2)      Akuisisi ekternal adalah akuisisi terhadap perseroan diluar kelompok/grup sendiri atau terhadap perseroan dari kelompok lain, baik sejenis maupun tidak sejenis. Dalam hal ini, akuisisidapat menyelamatkan perseroan terakuisisi dan sebaliknya memperkuat posisi perseroan pengakuisisi, baik dari sinergi finansial maupun produksi, distribusi, dan pengembangan teknologi sehingga memperkuat daya saingnya dan menciptakan monopoli.
Ditinjau dari segi keberadaan perseroan, akuisisi dapat dibedakan sebagai berikut: 
1)        Akuisisi finansial (financial acquisition)adalah akuisisi terhadap satu atau beberapa perseroan tertentu dengan tujuan untuk memperoleh keuntungan finansial dengan jalan memperbaiki kondisi perseroan terakuisisi. Perseroan terakuisisi ini biasanya berada dalam kondisi merugi, beban utang membesar distribusi dan pemasaran produk tidak lancar, dan harga sahamnya di bursa efek turun. Setelah perseroan terakuisisi  menjadi sehat, kemudian sahamnya dijual kepada pihak lain dengan harapan memperoleh keuntungan finansial.

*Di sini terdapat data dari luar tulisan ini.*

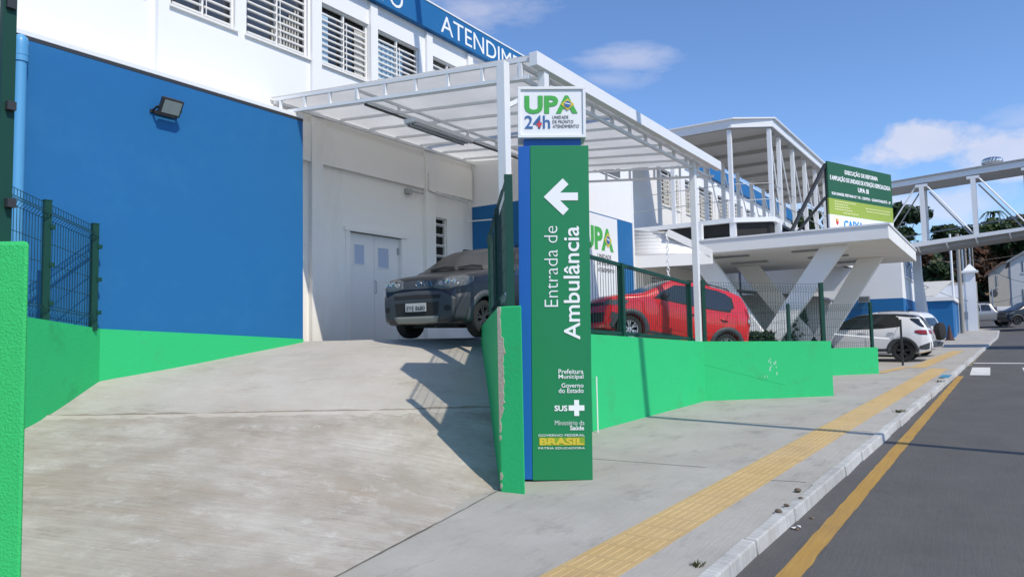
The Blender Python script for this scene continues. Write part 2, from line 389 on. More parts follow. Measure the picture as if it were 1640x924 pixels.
def text(name, s, org, u, v, w, h, m, parent, bold=0, off=.004, depth=.003, nrm=None, local=False, keep=False):
    """lettering fitted into a w x h box whose lower left corner is org, along unit vectors u (reading) and v (up)"""
    cu = bpy.data.curves.new('lettering', 'FONT'); cu.body = s; cu.offset = bold; cu.extrude = .01; cu.resolution_u = 3
    ob = bpy.data.objects.new('lettering', cu); COL.objects.link(ob)
    dg = bpy.context.evaluated_depsgraph_get(); dg.update()
    me = bpy.data.meshes.new_from_object(ob.evaluated_get(dg)); bpy.data.objects.remove(ob); bpy.data.curves.remove(cu)
    xs = [p.co.x for p in me.vertices]; ys = [p.co.y for p in me.vertices]
    x0, x1, y0, y1 = min(xs), max(xs), min(ys), max(ys)
    u = Vector(u).normalized(); v = Vector(v).normalized(); nn = u.cross(v).normalized(); org = Vector(org)
    sx = w / (x1 - x0); sy = h / (y1 - y0)
    if keep: sx = sy
    for p in me.vertices:
        c = p.co; p.co = org + u * ((c.x - x0) * sx) + v * ((c.y - y0) * sy) + nn * (off + (depth if c.z > 0 else 0))
    me.materials.clear(); me.materials.append(m); me.name = name
    o = bpy.data.objects.new(name, me); COL.objects.link(o)
    if parent is not None:
        root = parent
        while root.parent: root = root.parent
        if not local: me.transform(Matrix.Translation(-root.location))
        o.parent = parent
    return o
# ================================================================== SETTING
def lerp(a, b, t): return a + (b - a) * t
KW = .125
def kerb_y(x): return 1.73 - KW - .0388 * (x - 4.74) if x < 52 else -.10 - KW - .02 * (x - 52)
def smooth(t): t = max(0, min(1, t)); return t * t * (3 - 2 * t)

# terrain sheet to the horizon, with the wooded hill rising at the end of the street
def terrain(x, y):
    z = gz(max(min(x, 130), -40)) - .32
    d = math.hypot(x - 60, y * .8)
    hill = 8.5 * smooth((x - 82) / 60) * smooth((y + 60) / 60) + 7 * smooth((x - 150) / 200)
    hill += 2.5 * smooth((x - 70) / 60) * smooth((y - 2) / 30)
    return z + hill
mb = MB(); rows = []
xs = [-900, -300, -100, -40, -15] + [x for x in range(0, 240, 6)] + [280, 350, 500, 900, 1600]
ys = [-1200, -500, -200, -100] + [y for y in range(-70, 131, 7)] + [170, 250, 500, 1200]
for x in xs: rows.append([(x, y, terrain(x, y) + (noise.noise(Vector((x * .07, y * .07, 0))) * .8 if x > 95 else 0)) for y in ys])
struct(mb.grid(rows), 'ground', M['soil'], 60)

XS = [-12, -4, 0, 2, 4, 6, 8, 10, 12, 14, 16, 18, 20, 22, 24, 26, 28, 30, 33, 36, 40, 44, 48, 52, 55, 58, 62]
XR = XS + [66, 72, 78, 84, 90, 98, 106, 114, 122, 130]
rd = .10
def road_left(x): return kerb_y(x) + .02 if x < 60 else kerb_y(60) + .02 + (x - 60) * .55 if x < 70 else 5.4
mb = MB()
mb.grid([[(x, y, gz(x) - rd) for y in (-9.5 if x < 60 else -30, -4, -1.5, road_left(x) if x > 60 else kerb_y(x) + .03)] for x in XR])
struct(mb, 'road', M['asph'])
# painted edge line
mb = MB()
def strip(mb, f0, f1, x0, x1, dz, n=60, jit=0):
    rows = []
    for i in range(n + 1):
        x = lerp(x0, x1, i / n); j = noise.noise(Vector((x * 3.1, 4, 0))) * jit; k = noise.noise(Vector((x * 3.7, 9, 0))) * jit
        rows.append([(x, f0(x) + j, gz(x) + dz), (x, f1(x) + k, gz(x) + dz)])
    return mb.grid(rows)
def ora(x): return 1.29 - .0268 * (x - 5.3) if x < 30 else .628 - .03 * (x - 30)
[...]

2)        Akuisisi strategis (strategic acquisition)adalah akuisisi yang bertujuan menciptakan sinergi berdasarkan pertimbangan jangka panjang. Sinergi ini tidak hanya sinergi finansial, tetapi juga sinergi produksi, distribusi, pengembangan teknologi, dan gabungan dari sinergi-sinergi tersebut. Sinergi yang dikembangkan melalui akuisisi ini mempunyai misi khusus yaitu menciptakan monopoli dan menghapuskan persaingan.
Akuisisi strategis  mempunyai tiga tipe yaitu:
a)    Akuisisi horizontal adalah akuisisi terhadap perseroan yang memiliki produk dan jasa yang sejenis atau persaingan yang sama memiliki daerah pemasaran yang sama. Akuisisi ini bertujuan  untuk memperluas pemasaran.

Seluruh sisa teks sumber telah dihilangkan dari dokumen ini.